03 May 2022

And you thought you knew the word 'Gospel'? — Think again. The Good News from Ringwood #Unitarians 3 May 2022

Gospel Tidings and Good News

In the ancient Greek city of Priene, in current day Turkey, the following inscription was found.  It was justifying the measuring of the years — a new calendar dating system — from the birth of its protagonist.  Its phrasing will, we are sure, be familiar to many.

“God, who has ordered all things and is deeply concerned with our lives, has arranged all things well by giving us the Holy One, filled with virtue that he might benefit humankind, sending him as saviour, both for us and for our descendants, that he might end war and put all things in order.  His revelation (excelling even what we hoped for), surpasses all who have done us good before, and all who will come hereafter. The divine birth of the Holy One was the beginning of the Gospel for the world that came about because of him.”



What won’t be quite so familiar is who, in fact, is being spoken of. 

Dating from 9 BCE, this inscription is referring to the Emperor Octavian, better known as Caesar Augustus, and the Good News, the ‘Gospel’, referred to is the ushering in of the Pax Romana. The Greek term evangelion, meaning “good news”, was at the time of the Roman Empire in common use to herald the good news of the arrival of a new kingdom.

Ending the civil war that had distracted Rome, Augustus reconquered and enlarged the territory of the Roman Empire, bringing peace and prosperity.  Good News, if you were one of the few whose way of life was enriched by more resources, more labourers, and more affirmation that you were better and deserved all this.  Good News, unless you were one of the millions killed, enslaved, or generally brutalised by an empire in which anyone not a Roman Citizen was regarded as only half human.  For those torn from their homelands, who had seen their identities and ways of life destroyed, swallowing the Gospel of the Pax Romana as definitively Good News may have been a bitter pill they were unable to take.

It would be another fifty or so years before a different kind of Good News was announced, in the same language and in the same familiar form to those listening — the Gospel of Jesus: same linguistic references, but utterly different and shocking as they heard it. 


painting of vineyard labourers as referred to in a parable attributed to Jesus

The Gospel we are familiar with from about 50 CE didn’t fall out of the sky: it was awaited, longed for, needed; it was a response to the older, different Gospel, that different kind of Good News.  No matter how it has come to be viewed over the centuries, the Gospel we know wasn’t about putting forward new dogmas or novel religious teachings, to be bedded in on the layer of pre-existing society.  It was proposing a different Good News, a wholly new and different way of living together, a Gospel for the many not just the few.

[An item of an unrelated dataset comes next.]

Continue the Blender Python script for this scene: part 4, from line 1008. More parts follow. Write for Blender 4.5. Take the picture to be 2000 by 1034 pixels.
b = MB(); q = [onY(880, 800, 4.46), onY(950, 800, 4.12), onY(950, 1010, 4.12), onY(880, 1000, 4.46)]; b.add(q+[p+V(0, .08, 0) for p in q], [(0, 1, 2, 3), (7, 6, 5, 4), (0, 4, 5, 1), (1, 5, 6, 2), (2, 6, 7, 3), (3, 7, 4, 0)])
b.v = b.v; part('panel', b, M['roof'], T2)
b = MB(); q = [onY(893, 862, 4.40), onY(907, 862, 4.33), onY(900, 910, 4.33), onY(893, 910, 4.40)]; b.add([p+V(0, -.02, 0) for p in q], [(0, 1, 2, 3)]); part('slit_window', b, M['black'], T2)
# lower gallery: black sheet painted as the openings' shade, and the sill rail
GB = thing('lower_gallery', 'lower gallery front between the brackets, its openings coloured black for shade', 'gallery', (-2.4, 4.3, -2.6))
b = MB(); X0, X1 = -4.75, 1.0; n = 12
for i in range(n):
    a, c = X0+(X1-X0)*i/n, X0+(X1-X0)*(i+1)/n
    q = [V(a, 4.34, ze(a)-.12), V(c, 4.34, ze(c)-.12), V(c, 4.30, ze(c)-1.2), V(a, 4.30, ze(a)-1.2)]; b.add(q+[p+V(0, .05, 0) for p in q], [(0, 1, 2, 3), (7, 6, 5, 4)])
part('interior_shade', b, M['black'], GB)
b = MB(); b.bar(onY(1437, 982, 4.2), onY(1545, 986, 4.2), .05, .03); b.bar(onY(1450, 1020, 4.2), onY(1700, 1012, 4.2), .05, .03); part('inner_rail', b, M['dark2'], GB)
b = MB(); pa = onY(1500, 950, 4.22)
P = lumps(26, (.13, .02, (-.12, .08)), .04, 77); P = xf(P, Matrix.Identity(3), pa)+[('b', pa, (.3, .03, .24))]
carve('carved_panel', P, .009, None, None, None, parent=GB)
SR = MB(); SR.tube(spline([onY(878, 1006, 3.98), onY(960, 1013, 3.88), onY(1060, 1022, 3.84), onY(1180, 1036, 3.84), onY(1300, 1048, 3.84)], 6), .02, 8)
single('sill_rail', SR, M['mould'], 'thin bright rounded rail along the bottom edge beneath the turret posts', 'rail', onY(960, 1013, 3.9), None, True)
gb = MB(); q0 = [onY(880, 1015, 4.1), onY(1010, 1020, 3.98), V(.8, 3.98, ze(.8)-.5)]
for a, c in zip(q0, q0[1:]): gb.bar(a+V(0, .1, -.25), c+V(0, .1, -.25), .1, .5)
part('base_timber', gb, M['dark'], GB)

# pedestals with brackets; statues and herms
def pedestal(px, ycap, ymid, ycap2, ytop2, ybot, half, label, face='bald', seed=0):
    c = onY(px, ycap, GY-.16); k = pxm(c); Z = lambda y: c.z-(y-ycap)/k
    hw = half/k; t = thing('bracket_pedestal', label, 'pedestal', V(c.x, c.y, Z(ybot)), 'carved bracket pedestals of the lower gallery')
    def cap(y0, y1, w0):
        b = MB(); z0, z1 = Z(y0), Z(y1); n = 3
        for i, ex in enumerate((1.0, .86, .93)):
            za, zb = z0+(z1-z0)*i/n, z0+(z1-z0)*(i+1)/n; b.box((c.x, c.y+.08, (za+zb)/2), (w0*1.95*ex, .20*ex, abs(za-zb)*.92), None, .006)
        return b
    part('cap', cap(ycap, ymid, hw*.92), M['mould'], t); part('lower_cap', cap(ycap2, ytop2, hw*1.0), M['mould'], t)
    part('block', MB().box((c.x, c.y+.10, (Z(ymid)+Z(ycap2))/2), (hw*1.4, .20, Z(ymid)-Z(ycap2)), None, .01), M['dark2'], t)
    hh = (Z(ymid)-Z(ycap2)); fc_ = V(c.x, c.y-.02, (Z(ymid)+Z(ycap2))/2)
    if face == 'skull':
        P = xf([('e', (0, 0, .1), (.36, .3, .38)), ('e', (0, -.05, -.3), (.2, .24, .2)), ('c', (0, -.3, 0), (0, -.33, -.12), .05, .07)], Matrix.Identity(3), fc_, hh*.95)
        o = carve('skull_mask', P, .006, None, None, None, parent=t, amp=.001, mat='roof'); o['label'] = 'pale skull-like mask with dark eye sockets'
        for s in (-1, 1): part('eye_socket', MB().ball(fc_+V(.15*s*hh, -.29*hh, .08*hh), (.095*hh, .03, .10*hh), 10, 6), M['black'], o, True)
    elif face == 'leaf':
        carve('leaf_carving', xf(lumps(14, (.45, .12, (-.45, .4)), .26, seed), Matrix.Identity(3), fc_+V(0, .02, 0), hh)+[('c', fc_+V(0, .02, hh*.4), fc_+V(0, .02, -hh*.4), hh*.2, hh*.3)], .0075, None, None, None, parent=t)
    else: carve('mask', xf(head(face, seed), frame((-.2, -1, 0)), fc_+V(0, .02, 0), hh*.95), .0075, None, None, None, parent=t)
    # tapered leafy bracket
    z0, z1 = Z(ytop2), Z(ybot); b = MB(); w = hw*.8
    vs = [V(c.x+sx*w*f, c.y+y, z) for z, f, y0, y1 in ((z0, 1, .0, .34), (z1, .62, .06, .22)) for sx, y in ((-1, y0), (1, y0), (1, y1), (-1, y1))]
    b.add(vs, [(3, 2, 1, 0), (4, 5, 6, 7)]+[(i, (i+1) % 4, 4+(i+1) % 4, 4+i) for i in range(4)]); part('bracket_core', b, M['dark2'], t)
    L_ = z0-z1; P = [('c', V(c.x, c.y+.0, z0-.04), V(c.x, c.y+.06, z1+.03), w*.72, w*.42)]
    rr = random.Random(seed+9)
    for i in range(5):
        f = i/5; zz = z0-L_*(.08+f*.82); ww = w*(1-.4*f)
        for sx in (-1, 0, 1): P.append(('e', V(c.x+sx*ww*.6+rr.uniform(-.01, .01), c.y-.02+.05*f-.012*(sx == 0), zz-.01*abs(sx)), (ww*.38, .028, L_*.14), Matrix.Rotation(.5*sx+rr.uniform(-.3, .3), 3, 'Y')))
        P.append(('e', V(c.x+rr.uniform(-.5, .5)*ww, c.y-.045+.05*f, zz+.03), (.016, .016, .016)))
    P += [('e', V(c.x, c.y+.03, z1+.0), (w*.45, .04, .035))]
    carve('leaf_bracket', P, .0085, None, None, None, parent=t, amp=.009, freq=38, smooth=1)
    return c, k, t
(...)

Those first hearing the Good News of Jesus, as it is called in the written Gospel of Mark, would have got what was being said, as surely as if we today swapped out in our national anthem the name ‘Jesus’ for the title ‘Queen’.  They wouldn’t have been invested in going over any deeper meaning to the individual titles and claims. They would have known at once that this person was being set up as an alternative vision, a challenge. They would have seen the kingdom of Jesus set up as a challenge to the kingdom of their day.  Indeed, rather than merely swapping out one ruler for another, in this new Gospel the world order upheld by the powerful, wealthy, privileged, monarch against the backdrop of Rome was radically contrasted with one where the poor, the uneducated, the vulnerable are valued, and where good things are shared not hoarded. 


Well: a world where the few benefit from the labour of the many, and where the few enjoy the enriching of their lives on the back of the suffering of others, a world where cultural and personal identities are fragmented and disintegrated in the name of an economy that is advantageous mostly to those at the top, such a world is a world we recognise, more surely than we recognised the inscription we began with. 

We think this is important.  If we can liberate the Good News from the dogmatic terms and the bespoke religious ideas that specialists have bound it up in, then perhaps we can recognise too the various attempts at living differently, counter-culturally, from a profoundly unjust and uncaring world, a world we often find ourselves in, too. 

The Good News we share today is that ‘Gospel’ doesn’t require you to believe certain religious ideas or agree with special formulas or terms.  ‘Gospel’ is a challenge.

Which message do you consider ‘Good News’?  Are you with Augustus, or for Jesus?  Caesar, or Christ?  The choice is yours; and what that means in the concrete is all part of a social experiment that never seems to end.